On voudrait ainsi lire l’œuvre d’Adorno dans le sillage de celles et ceux qui affirment que l’écologie politique est nécessairement une écologie sociale. C'est la raison pour laquelle il nous faut parvenir à la compréhension plus vaste d’une théorie critique de la société qui pense le lien entre les différents types de domination et à l’aune de laquelle, seulement,
prend sens cette forme particulière de domination que constitue l’exploitation et la destruction des environnements, des ressources et des écosystèmes.
La souffrance, en tant qu'elle a une cause sociale, met d'autant plus en cause la domination qu'elle en expose l'arbitraire de manière flagrante et en pointe l'irrationalité. Elle est la preuve vécue que ce que l'on fait passer pour une organisation rationnelle de la société, fondée sur les lois immuables de l'économie, relève en réalité d'une irrationalité mythique que rien ne peut justifier en dernière instance.

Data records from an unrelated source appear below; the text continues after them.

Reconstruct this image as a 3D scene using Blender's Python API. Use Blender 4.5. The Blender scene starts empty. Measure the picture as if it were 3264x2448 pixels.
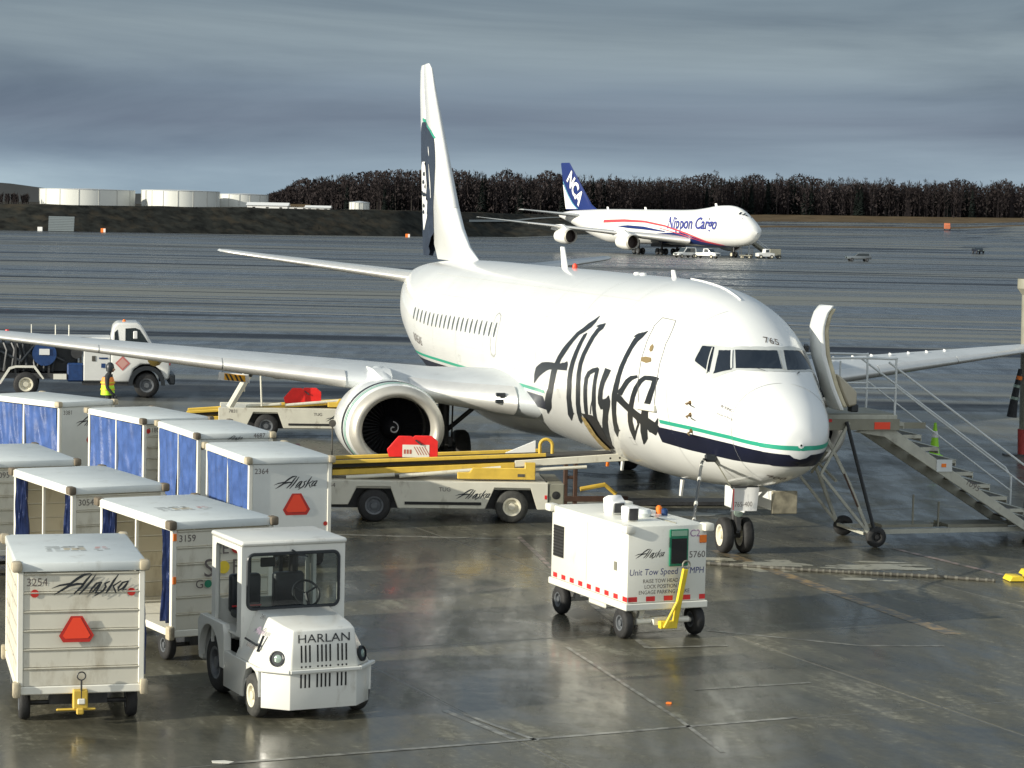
import bpy, bmesh, math, random
import numpy as np
from mathutils import Vector, Matrix
from mathutils.geometry import tessellate_polygon
R = math.radians
random.seed(7); rng = np.random.default_rng(7)
SC = bpy.context.scene; COL = SC.collection

# ------------------------------------------------------------------ camera
PITCH, ROLL = .0701, .0222
cd = bpy.data.cameras.new('camera'); cam = bpy.data.objects.new('camera', cd); COL.objects.link(cam)
cd.sensor_width = 36; cd.lens = 36*7400/3264; cd.clip_start = .5; cd.clip_end = 9000
cam.matrix_world = Matrix.Translation((0, 0, 6.24)) @ Matrix.Rotation(math.pi/2-PITCH, 4, 'X') @ Matrix.Rotation(ROLL, 4, 'Z')
SC.camera = cam

# ------------------------------------------------------------------ light
SUN_EL = R(17.5); SUN_DIR = Vector((-.90, -.43, 0)).normalized()
sv = Vector((SUN_DIR.x*math.cos(SUN_EL), SUN_DIR.y*math.cos(SUN_EL), math.sin(SUN_EL)))
sl = bpy.data.lights.new('sun', 'SUN'); sl.energy = 4.6; sl.angle = R(.5); sl.color = (1, .94, .81)
so = bpy.data.objects.new('sun', sl); COL.objects.link(so)
so.rotation_euler = sv.to_track_quat('Z', 'Y').to_euler(); so.location = (-60, -30, 40)
W = bpy.data.worlds.new('World'); SC.world = W; W.use_nodes = True
nt = W.node_tree; nt.nodes.clear(); N = nt.nodes.new; LK = nt.links.new
out = N('ShaderNodeOutputWorld'); bg = N('ShaderNodeBackground'); LK(bg.outputs[0], out.inputs[0])
sky = N('ShaderNodeTexSky'); sky.sky_type = 'NISHITA'; sky.sun_disc = False; sky.sun_elevation = SUN_EL
sky.sun_rotation = math.atan2(SUN_DIR.x, SUN_DIR.y); sky.altitude = 50; sky.air_density = 1.2; sky.dust_density = 1.5
tc = N('ShaderNodeTexCoord'); sep = N('ShaderNodeSeparateXYZ'); LK(tc.outputs['Generated'], sep.inputs[0])
def math_(op, a, b=None, c=None, clamp=False):
    m = N('ShaderNodeMath'); m.operation = op; m.use_clamp = clamp
    for i, q in enumerate((a, b, c)):
        if q is None: continue
        if hasattr(q, 'is_output'): LK(q, m.inputs[i])
        else: m.inputs[i].default_value = q
    return m.outputs[0]
# clouds: a flat deck seen in perspective, so bands crowd towards the horizon
zc = math_('MAXIMUM', sep.outputs[2], 0.0)
den = math_('ADD', zc, .16)
cx = math_('DIVIDE', sep.outputs[0], den); cy = math_('DIVIDE', sep.outputs[1], den)
cv = N('ShaderNodeCombineXYZ'); LK(math_('MULTIPLY', sep.outputs[0], 3.2), cv.inputs[0]); LK(math_('MULTIPLY', sep.outputs[1], 3.2), cv.inputs[1]); LK(math_('MULTIPLY', sep.outputs[2], 26.0), cv.inputs[2])
n1 = N('ShaderNodeTexNoise'); n1.inputs['Scale'].default_value = 1.0; n1.inputs['Detail'].default_value = 8
n1.inputs['Roughness'].default_value = .56; n1.inputs['Distortion'].default_value = .5; LK(cv.outputs[0], n1.inputs['Vector'])
ramp = N('ShaderNodeValToRGB'); LK(n1.outputs[0], ramp.inputs[0])
e = ramp.color_ramp.elements; e[0].position = .30; e[0].color = (.66, .70, .78, 1); e[1].position = .68; e[1].color = (1.52, 1.46, 1.38, 1)
n2 = N('ShaderNodeTexNoise'); n2.inputs['Scale'].default_value = 1.0; n2.inputs['Detail'].default_value = 4; n2.inputs['Roughness'].default_value = .55
cv2 = N('ShaderNodeCombineXYZ'); LK(math_('MULTIPLY', sep.outputs[0], 2.2), cv2.inputs[0]); LK(math_('MULTIPLY', sep.outputs[1], 2.2), cv2.inputs[1]); LK(math_('MULTIPLY', sep.outputs[2], 14.0), cv2.inputs[2]); LK(cv2.outputs[0], n2.inputs['Vector'])
elev = math_('ADD', sep.outputs[2], math_('MULTIPLY', math_('SUBTRACT', n2.outputs[0], .5), .045)); layer = N('ShaderNodeValToRGB'); LK(math_('MULTIPLY', elev, 5.0), layer.inputs[0])
le = layer.color_ramp.elements; le[0].position = 0; le[0].color = (.21, .275, .32, 1); le[1].position = 1; le[1].color = (.12, .155, .19, 1)
for p_, c_ in ((.07, (.195, .255, .305)), (.13, (.140, .185, .235)), (.20, (.095, .125, .172)), (.27, (.090, .122, .166)), (.33, (.120, .156, .192)), (.41, (.132, .168, .198)), (.49, (.108, .142, .175)), (.6, (.12, .155, .19))):
    q_ = le.new(p_); q_.color = (*c_, 1)
lay = N('ShaderNodeMix'); lay.data_type = 'RGBA'; lay.blend_type = 'MULTIPLY'; lay.inputs[0].default_value = 1; LK(layer.outputs[0], lay.inputs[6]); LK(ramp.outputs[0], lay.inputs[7])
# brighter slit of light just over the horizon
hz = N('ShaderNodeMapRange'); LK(sep.outputs[2], hz.inputs[0]); hz.inputs[1].default_value = .0; hz.inputs[2].default_value = .055
hz.inputs[3].default_value = 1; hz.inputs[4].default_value = 0; hz.interpolation_type = 'SMOOTHSTEP'
lowc = N('ShaderNodeMix'); lowc.data_type = 'RGBA'; LK(math_('MULTIPLY', hz.outputs[0], .12), lowc.inputs[0]); LK(lay.outputs[2], lowc.inputs[6]); lowc.inputs[7].default_value = (.25, .335, .385, 1)
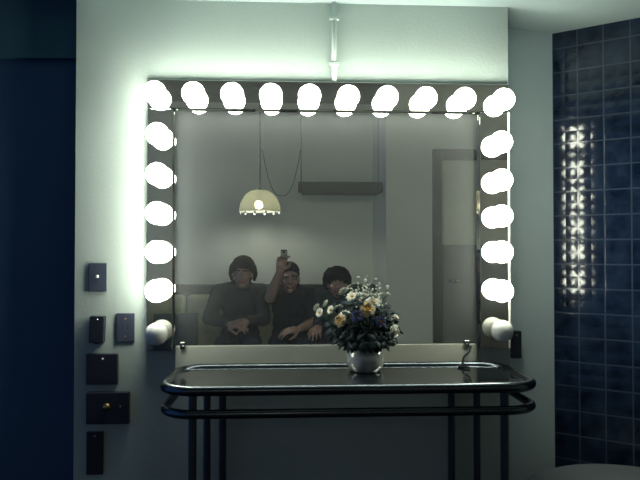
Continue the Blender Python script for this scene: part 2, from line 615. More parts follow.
for s in (-1, 1):
    obj('slot', nbox((s * 0.008 - 0.0015, -0.0088, -0.008), (s * 0.008 + 0.0015, -0.0078, 0.008)), M['black'], t)
t, w, h = plate('square_box', 'squarish black box under the socket plates with one pale screw', 'wall box', 87.5, 353, 119, 383.5, 0.022, M['black'])
screw(t, 0.003, h * 0.68, 0.022, 'whiteplastic', 0.004)
t, w, h = plate('lock_box', 'wide black box with a round brass knob, low on the wall', 'wall box', 87.5, 391, 130.5, 423, 0.022, M['black'])
bm = lathe(bmesh.new(), [(0.0, 0.020), (0.012, 0.020), (0.014, 0.028), (0.010, 0.034), (0.0, 0.036)], seg=24)
bmesh.ops.rotate(bm, verts=bm.verts, cent=(0, 0, 0), matrix=Matrix.Rotation(PI / 2, 3, 'X'))
bmesh.ops.translate(bm, verts=bm.verts, vec=(-0.002, 0, 0.006))
obj('knob', bm, M['brass'], t, smooth=True)
screw(t, 0.045, 0.006, 0.022, 'brass', 0.004)
t, w, h = plate('blank_outlet', 'narrow dark outlet cover at the bottom of the column of boxes', 'wall box', 87, 431, 104, 474, 0.012, M['black'])
screw(t, 0, h * 0.8, 0.012)
t, w, h = plate('dimmer_box', 'upright black box on the set-back wall beside the unlit bulb', 'wall box', 509.8, 330.5, 519, 357.5, 0.03, M['black'], Y=0.203)
screw(t, 0, h * 0.7, 0.03)

# ------------------------------------------------------------------ console table of bent tube
YF, YR = -0.42, -0.03
RT = 0.0155
zr = at(350, 389.5, YF).z
zl = at(350, 412.5, YF).z
x0, x1 = at(160, 389, YF + 0.09).x + RT, at(535, 389, YF + 0.09).x - RT
cx = (x0 + x1) / 2
ct = thing('console_table', 'long tubular steel console table with dark glass top under the mirror', 'table', (cx, (YF + YR) / 2, 0))
off = Vector((cx, (YF + YR) / 2, 0))


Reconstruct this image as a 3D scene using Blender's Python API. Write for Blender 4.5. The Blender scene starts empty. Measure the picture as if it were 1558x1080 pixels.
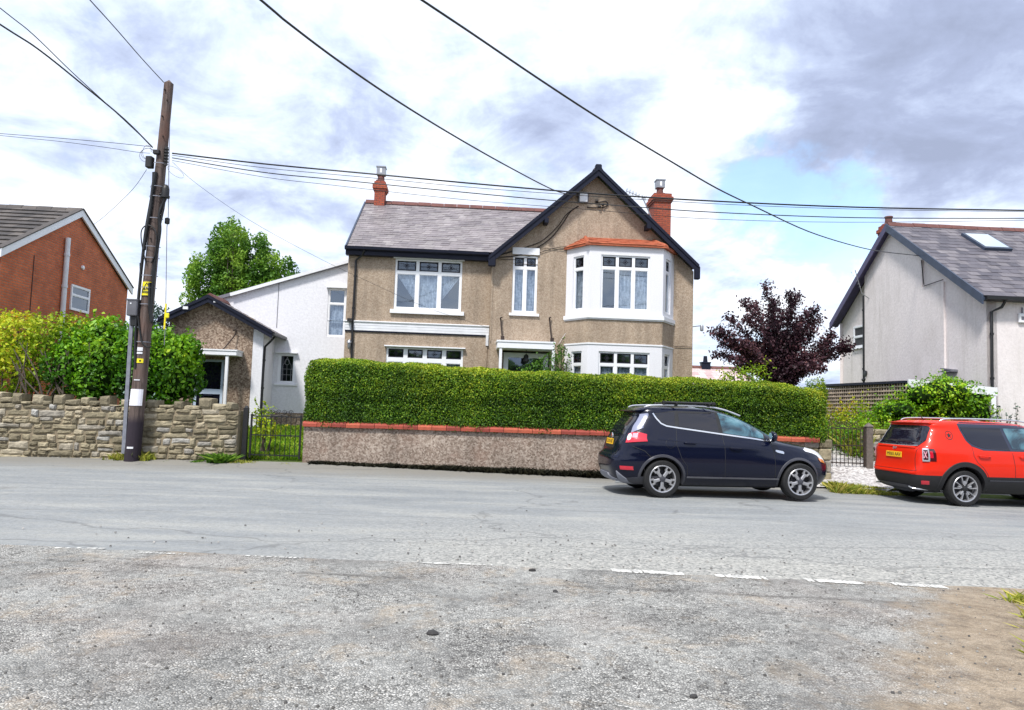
import bpy, bmesh, math, random
import numpy as np
from mathutils import Vector, Matrix, noise as mnoise
R = math.radians
random.seed(7)
rng = np.random.default_rng(7)
SC = bpy.context.scene
COL = SC.collection

# ------------------------------------------------------------------ camera
F, CX, CY = 1110.0, 779.0, 540.0          # lens in photo pixels, photo centre
PITCH, ROLL, EYE = R(4.2), R(1.8), 1.6
cam = bpy.data.cameras.new('camera'); camo = bpy.data.objects.new('camera', cam); COL.objects.link(camo)
r0 = Vector((1, 0, 0)); u0 = Vector((0, -math.sin(PITCH), math.cos(PITCH))); fw = Vector((0, math.cos(PITCH), math.sin(PITCH)))
rr = math.cos(ROLL) * r0 + math.sin(ROLL) * u0; uu = -math.sin(ROLL) * r0 + math.cos(ROLL) * u0
camo.matrix_world = Matrix(((rr.x, uu.x, -fw.x, 0), (rr.y, uu.y, -fw.y, 0), (rr.z, uu.z, -fw.z, EYE), (0, 0, 0, 1)))
cam.sensor_width = 36; cam.lens = 36 * F / 1558; cam.clip_start = .05; cam.clip_end = 6000
SC.camera = camo

def ray(px, py): return fw + (px - CX) / F * rr - (py - CY) / F * uu
def atY(px, py, Y):
    d = ray(px, py); t = Y / d.y; return Vector((d.x * t, Y, EYE + d.z * t))
def atX(px, py, X):
    d = ray(px, py); t = X / d.x; return Vector((X, d.y * t, EYE + d.z * t))

# ------------------------------------------------------------------ light
SUN_EL, SUN_AZ = R(56), R(205)            # azimuth of the sun, from +Y clockwise: behind and to the left
sun = bpy.data.lights.new('sun', 'SUN'); suno = bpy.data.objects.new('sun', sun); COL.objects.link(suno)
sun.energy = 2.5; sun.angle = R(8); sun.color = (1, .96, .9)
sd = Vector((math.sin(SUN_AZ) * math.cos(SUN_EL), math.cos(SUN_AZ) * math.cos(SUN_EL), math.sin(SUN_EL)))
suno.rotation_euler = sd.to_track_quat('Z', 'Y').to_euler()

SC.view_settings.view_transform = 'Standard'; SC.view_settings.look = 'None'
SC.view_settings.exposure = 0.93; SC.view_settings.gamma = 1
SC.cycles.max_bounces = 6; SC.cycles.transparent_max_bounces = 12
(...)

Un tel triomphe de la raison sur la nature et sur les mythes aurait pu être considéré comme un progrès univoque s'il n'avait suscité un envers plus terrifiant encore que ne l'était la domination mythique. (...) La raison est ainsi décrite comme une violence adressée à l'altérité, elle ne peut connaître et agir sur le monde naturel qu'en plaquant sur lui des concepts formels qui s'imposent à lui de l'extérieur et auxquels on lui demande, coûte que coûte, de se plier. Cette structure de pouvoir, par laquelle la raison se rapporte à la nature, se reflète dans l'organisation même de la société : elle se renverse d'une domination exercée sur la nature extérieure en une domination exercée sur les êtres humains eux-mêmes.